==== MATERIAL ====

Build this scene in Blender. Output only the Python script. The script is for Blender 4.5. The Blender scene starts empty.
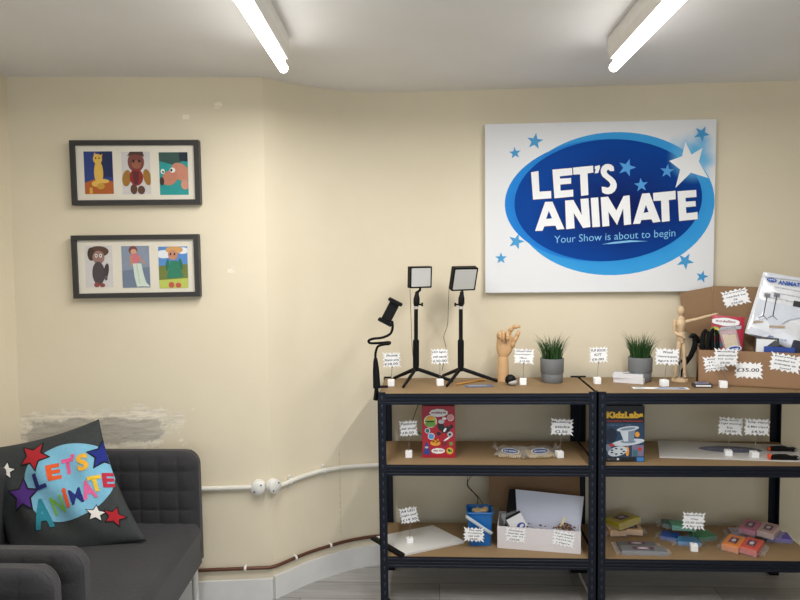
import bpy, bmesh, math, random
from mathutils import Matrix, Vector, Euler
random.seed(11)
C = bpy.context.scene.collection
R = math.radians
PI = math.pi

# ------------------------------------------------------------------ camera, world, lights, exposure
CAM_Z, F_PX = 1.453, 640.0
cd = bpy.data.cameras.new('camera')
cam = bpy.data.objects.new('camera', cd)
C.objects.link(cam)
cd.sensor_width = 36.0
cd.lens = 36.0 * F_PX / 800.0
cd.clip_start = 0.02
CROT = Matrix.Rotation(R(3.26), 3, 'Z') @ Matrix.Rotation(R(90 - 3.53), 3, 'X') @ Matrix.Rotation(R(-0.82), 3, 'Z')
cam.matrix_world = Matrix.Translation((0, 0, CAM_Z)) @ CROT.to_4x4()
bpy.context.scene.camera = cam

w = bpy.data.worlds.new('world')
bpy.context.scene.world = w
w.use_nodes = True
w.node_tree.nodes['Background'].inputs[0].default_value = (0.82, 0.9, 1.0, 1)
w.node_tree.nodes['Background'].inputs[1].default_value = 0.28

ld = bpy.data.lights.new('shop_window_daylight', 'AREA')
ld.shape = 'RECTANGLE'; ld.size = 3.6; ld.size_y = 1.7; ld.energy = 26
ld.color = (0.80, 0.90, 1.0)
lo = bpy.data.objects.new('shop_window_daylight', ld)
lo.location = (0.3, -2.3, 1.1); lo.rotation_euler = (R(90), 0, 0)
C.objects.link(lo)
TUBE_EMIT, TUBE_WATTS = 8.0, 18.0

vs = bpy.context.scene.view_settings
vs.view_transform = 'Standard'; vs.look = 'None'; vs.gamma = 1.0; vs.use_curve_mapping = False
vs.exposure = 0.22

# ------------------------------------------------------------------ helpers
def ray(px, py):
    return CROT @ Vector((px - 400.0, 300.0 - py, -F_PX))
def atY(px, py, Y):
    d = ray(px, py); t = Y / d.y
    return Vector((d.x * t, Y, CAM_Z + d.z * t))
def atZ(px, py, Z):
    d = ray(px, py); t = (Z - CAM_Z) / d.z
    return Vector((d.x * t, d.y * t, Z))
def onplane(px, py, o, n):
    d = ray(px, py); e = Vector((0, 0, CAM_Z))
    t = (Vector(o) - e).dot(n) / d.dot(n)
    return e + d * t
class Fr:
    """a local frame: origin and three axes"""
    def __init__(s, o, U, V, W=None):
        s.o = Vector(o); s.U = Vector(U).normalized(); s.V = Vector(V).normalized()
        s.W = Vector(W).normalized() if W is not None else s.U.cross(s.V).normalized()
    def __call__(s, u, v, w=0.0):
        return s.o + s.U * u + s.V * v + s.W * w
    def px(s, px, py):
        p = onplane(px, py, s.o, s.W) - s.o
        return p.dot(s.U), p.dot(s.V)
def facing(o, tilt=0.0, yaw=0.0, pitch=0.0):
    """a frame whose face looks towards -Y; tilt turns it in its plane"""
    m = Matrix.Rotation(yaw, 3, 'Z') @ Matrix.Rotation(pitch, 3, 'X') @ Matrix.Rotation(-tilt, 3, 'Y')
    return Fr(o, m @ Vector((1, 0, 0)), m @ Vector((0, 0, 1)), m @ Vector((0, -1, 0)))
def flat(o, ang=0.0):
    """a frame lying on a horizontal surface, W up"""
    return Fr(o, (math.cos(ang), math.sin(ang), 0), (-math.sin(ang), math.cos(ang), 0), (0, 0, 1))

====

PROBLEM REQUIREMENTS: Of the lines in the data above, how many contain the word "scene"? Give only that figure.

RESULT: 5